As for Bishop McDonnell ... uh oh....
Rev. Hired Despite Cloud
By Don Singleton
(NY) Daily News
March 23, 2002
Despite a questionable reputation that was apparently well known in the Catholic Church, the Rev. Francis Stinner was hired by a Westchester County church last year to conduct weekend Mass.
Officials at the church, St. John and St. Mary's in Chappaqua, refused to comment yesterday on a Daily News article that detailed a former altar boy's allegations of sexual abuse by Stinner.
A source in the Archdiocese of New York said the allegations about Stinner received widespread publicity in Catholic circles.
"There is no priest in the diocese who was unaware of Father Stinner's problems," the source said.
The pastor who hired Stinner, the
Rev.
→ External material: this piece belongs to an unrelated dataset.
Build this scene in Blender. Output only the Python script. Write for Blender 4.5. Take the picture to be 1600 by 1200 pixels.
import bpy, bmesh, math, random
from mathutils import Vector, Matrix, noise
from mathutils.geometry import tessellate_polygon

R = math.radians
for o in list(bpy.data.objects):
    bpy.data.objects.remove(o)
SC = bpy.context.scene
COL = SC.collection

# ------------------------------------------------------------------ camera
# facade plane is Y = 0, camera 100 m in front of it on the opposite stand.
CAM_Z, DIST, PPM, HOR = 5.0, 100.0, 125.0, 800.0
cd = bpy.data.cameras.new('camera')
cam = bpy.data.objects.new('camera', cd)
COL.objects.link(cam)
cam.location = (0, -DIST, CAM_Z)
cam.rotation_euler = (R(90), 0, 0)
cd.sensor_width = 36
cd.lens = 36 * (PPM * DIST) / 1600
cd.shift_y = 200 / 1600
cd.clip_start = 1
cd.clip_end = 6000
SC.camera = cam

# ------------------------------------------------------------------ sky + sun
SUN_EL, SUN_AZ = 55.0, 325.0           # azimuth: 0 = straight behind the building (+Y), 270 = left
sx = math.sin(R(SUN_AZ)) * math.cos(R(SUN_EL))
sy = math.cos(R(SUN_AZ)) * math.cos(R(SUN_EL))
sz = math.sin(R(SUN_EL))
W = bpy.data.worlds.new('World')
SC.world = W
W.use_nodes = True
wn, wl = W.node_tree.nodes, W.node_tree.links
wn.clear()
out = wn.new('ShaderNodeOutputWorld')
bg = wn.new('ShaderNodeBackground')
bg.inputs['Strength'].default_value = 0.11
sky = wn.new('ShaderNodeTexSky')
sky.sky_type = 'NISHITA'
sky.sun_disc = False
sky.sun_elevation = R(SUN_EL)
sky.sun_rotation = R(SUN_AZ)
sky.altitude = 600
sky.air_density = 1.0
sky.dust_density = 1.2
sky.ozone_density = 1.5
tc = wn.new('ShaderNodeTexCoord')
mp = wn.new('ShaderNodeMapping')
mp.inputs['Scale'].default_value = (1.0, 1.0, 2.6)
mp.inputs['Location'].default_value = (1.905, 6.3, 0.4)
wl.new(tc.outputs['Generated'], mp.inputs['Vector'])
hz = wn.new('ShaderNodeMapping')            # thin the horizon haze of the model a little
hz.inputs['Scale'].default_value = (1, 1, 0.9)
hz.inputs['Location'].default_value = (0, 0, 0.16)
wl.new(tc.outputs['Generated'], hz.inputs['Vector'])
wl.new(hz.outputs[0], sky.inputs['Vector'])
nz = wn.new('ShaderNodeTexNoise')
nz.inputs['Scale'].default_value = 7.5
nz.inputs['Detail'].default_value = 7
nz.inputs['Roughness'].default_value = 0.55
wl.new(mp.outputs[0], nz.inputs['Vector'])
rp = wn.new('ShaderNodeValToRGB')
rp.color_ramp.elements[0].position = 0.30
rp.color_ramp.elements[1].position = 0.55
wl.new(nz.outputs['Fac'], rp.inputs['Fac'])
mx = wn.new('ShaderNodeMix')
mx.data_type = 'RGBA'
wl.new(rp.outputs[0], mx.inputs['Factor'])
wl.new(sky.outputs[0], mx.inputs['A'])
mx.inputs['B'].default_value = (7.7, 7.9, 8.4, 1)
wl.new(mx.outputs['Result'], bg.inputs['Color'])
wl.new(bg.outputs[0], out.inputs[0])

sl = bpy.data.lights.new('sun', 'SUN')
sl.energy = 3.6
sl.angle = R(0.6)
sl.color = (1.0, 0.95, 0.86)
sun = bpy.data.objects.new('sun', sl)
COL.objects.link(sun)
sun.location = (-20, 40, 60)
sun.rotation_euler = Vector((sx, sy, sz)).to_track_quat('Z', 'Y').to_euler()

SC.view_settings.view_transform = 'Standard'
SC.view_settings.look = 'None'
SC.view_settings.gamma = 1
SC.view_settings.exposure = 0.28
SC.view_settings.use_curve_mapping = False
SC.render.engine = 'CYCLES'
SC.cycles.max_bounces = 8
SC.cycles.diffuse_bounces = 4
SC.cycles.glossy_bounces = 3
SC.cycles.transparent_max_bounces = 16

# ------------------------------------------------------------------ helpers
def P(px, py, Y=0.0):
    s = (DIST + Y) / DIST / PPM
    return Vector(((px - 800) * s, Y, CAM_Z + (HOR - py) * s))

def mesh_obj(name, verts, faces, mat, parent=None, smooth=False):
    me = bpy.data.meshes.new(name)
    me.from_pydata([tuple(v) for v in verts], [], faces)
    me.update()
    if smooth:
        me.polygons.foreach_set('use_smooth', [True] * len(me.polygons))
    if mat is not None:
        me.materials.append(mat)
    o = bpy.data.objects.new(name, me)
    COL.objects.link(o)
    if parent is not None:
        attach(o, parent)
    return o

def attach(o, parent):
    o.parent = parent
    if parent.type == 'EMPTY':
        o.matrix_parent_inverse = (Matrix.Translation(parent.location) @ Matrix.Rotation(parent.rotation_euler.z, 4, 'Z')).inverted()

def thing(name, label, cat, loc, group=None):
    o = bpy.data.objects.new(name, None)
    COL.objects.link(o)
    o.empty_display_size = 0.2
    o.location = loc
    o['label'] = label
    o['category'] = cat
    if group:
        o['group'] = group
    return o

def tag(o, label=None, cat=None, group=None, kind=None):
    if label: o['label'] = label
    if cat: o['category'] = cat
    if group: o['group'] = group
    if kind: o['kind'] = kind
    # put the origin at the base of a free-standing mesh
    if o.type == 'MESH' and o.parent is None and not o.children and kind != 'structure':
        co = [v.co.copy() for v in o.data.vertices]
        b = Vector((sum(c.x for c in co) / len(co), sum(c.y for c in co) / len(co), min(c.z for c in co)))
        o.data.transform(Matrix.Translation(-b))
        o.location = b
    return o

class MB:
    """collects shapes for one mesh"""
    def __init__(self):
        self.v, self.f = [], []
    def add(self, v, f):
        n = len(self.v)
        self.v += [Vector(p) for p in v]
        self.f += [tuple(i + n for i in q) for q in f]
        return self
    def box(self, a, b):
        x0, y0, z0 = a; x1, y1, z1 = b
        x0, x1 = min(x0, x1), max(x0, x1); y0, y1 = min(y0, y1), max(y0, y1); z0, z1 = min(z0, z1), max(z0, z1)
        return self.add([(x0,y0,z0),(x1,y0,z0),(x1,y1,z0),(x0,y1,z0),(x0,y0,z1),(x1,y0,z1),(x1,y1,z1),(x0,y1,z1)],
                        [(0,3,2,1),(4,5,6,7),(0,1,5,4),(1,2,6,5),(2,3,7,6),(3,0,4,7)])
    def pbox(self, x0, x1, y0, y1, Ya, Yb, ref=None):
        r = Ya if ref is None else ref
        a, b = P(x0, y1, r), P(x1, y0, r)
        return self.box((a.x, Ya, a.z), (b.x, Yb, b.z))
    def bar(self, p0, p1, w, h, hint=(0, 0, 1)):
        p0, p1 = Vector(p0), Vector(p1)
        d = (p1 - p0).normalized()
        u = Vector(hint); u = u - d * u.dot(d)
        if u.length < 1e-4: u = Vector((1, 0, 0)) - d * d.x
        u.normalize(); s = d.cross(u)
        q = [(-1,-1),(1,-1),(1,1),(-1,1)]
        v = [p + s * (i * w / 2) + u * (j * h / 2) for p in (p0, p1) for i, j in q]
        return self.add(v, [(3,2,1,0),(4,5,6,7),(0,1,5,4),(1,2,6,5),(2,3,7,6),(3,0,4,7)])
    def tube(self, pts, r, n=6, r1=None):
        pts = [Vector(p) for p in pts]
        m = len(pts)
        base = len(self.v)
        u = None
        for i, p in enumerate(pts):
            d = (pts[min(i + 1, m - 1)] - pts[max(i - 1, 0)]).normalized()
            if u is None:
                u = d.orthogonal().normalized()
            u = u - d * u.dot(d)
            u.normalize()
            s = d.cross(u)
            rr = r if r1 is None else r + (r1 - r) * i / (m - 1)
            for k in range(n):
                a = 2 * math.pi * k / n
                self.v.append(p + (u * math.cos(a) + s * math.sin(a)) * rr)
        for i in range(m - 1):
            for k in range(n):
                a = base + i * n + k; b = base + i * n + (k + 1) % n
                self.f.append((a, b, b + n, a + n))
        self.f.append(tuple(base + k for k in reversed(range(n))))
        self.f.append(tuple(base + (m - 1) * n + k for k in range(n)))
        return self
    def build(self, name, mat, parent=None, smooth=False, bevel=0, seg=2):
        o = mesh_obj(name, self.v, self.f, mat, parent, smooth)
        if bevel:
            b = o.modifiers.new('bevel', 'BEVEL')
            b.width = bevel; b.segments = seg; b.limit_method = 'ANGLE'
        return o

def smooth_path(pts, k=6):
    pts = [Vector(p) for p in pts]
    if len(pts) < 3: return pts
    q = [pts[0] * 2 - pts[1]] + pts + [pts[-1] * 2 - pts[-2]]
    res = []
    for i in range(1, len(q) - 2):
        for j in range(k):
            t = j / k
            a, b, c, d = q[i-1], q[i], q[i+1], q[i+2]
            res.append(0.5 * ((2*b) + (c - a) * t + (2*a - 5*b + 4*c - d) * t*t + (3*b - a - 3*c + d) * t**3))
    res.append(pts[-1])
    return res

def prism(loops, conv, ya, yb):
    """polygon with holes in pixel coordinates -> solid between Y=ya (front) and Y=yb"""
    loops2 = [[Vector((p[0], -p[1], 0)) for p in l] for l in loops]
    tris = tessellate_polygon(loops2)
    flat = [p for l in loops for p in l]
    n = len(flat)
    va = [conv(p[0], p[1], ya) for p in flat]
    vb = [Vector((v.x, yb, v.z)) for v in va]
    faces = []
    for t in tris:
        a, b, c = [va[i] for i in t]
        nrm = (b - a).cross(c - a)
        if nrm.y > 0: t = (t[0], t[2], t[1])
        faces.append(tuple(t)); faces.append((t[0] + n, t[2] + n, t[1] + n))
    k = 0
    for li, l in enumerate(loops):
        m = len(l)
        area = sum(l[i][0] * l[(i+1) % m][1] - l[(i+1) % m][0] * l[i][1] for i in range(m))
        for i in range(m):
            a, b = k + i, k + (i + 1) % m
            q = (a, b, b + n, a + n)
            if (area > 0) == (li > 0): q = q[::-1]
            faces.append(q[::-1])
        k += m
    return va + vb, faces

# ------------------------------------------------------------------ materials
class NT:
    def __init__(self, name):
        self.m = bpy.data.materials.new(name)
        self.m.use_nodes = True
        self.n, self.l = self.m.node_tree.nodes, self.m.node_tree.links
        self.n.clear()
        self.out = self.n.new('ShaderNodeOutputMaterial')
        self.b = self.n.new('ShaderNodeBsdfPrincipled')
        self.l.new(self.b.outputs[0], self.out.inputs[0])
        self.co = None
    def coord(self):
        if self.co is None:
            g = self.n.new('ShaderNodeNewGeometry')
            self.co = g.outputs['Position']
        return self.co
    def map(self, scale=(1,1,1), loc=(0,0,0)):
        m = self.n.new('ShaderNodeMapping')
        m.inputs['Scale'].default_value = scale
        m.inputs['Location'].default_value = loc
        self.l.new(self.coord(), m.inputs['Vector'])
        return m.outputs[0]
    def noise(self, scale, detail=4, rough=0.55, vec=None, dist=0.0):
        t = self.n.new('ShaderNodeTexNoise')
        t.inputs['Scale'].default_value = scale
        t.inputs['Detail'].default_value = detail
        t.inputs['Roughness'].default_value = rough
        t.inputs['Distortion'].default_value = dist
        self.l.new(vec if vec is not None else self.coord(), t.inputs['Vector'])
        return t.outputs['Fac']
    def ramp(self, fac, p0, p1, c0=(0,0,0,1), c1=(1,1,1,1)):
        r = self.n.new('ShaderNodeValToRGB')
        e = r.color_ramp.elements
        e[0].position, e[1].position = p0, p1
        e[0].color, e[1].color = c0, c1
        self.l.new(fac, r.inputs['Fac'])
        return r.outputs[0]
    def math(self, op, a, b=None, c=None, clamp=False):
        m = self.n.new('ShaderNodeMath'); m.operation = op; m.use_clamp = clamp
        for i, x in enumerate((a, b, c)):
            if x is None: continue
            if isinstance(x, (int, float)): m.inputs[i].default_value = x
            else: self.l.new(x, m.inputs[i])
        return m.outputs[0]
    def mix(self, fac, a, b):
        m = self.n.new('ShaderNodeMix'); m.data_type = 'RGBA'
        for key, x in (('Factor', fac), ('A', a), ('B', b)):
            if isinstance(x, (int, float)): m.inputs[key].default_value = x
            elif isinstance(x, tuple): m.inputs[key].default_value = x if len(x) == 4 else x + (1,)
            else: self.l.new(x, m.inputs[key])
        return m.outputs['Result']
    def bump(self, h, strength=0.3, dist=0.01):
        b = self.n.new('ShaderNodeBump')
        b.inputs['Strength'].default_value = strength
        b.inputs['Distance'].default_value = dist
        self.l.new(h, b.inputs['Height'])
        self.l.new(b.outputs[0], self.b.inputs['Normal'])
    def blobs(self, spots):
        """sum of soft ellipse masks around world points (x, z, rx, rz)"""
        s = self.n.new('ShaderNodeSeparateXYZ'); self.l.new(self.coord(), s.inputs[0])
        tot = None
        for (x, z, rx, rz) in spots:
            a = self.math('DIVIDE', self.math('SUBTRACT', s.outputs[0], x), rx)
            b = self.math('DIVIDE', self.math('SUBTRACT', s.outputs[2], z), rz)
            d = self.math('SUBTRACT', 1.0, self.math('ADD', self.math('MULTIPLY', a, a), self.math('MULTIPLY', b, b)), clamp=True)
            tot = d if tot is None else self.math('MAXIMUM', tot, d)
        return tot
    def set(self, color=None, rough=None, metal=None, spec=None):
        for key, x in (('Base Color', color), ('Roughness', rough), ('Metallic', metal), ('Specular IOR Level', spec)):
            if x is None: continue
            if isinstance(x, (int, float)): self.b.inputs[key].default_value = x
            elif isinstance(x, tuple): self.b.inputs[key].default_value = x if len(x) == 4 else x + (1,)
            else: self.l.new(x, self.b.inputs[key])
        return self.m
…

Timothy McDonnell, is no longer at the church - he was elevated in December to the rank of bishop and is serving in the archdiocese, said Joseph Zwilling, a spokesman for the archdiocese.
McDonnell was unavailable yesterday, said Zwilling, who added that the archdiocese did not assign Stinner to the Chappaqua church
.
In an exclusive account in The News yesterday, a 37-year-old man charged that Stinner began abusing him more than 25 years ago, while he was an altar boy in St. Mary's Church in upstate Port Jervis.
The alleged victim, identified only by his middle name, Joseph, said Stinner continued the abuse on more than 100 occasions at the priest's residence and in other religious settings.
Joseph, who eventually accepted a $35,000 payment and a new car from the archdiocese and got a letter of "personal regret" from the late John Cardinal O'Connor, told The News he was stunned to learn that Stinner was still in the priesthood.
"I can't believe he is in church, around altar boys," Joseph said. "That's how he started abusing me."
There is no priest in the diocese who was unaware of Father Stinner's problems," the source said.So, Father (later Bishop) McDonnell knew about the abuse allegations, yet hired Stinner anyway. Talk about giving his parishioners the finger!
And McDonnell follows an abuser in Springfield?
If laypeople had any input on these decisions, McDonnell would still be an auxiliary bishop. Actually, he likely would never have been named a bishop in the first place.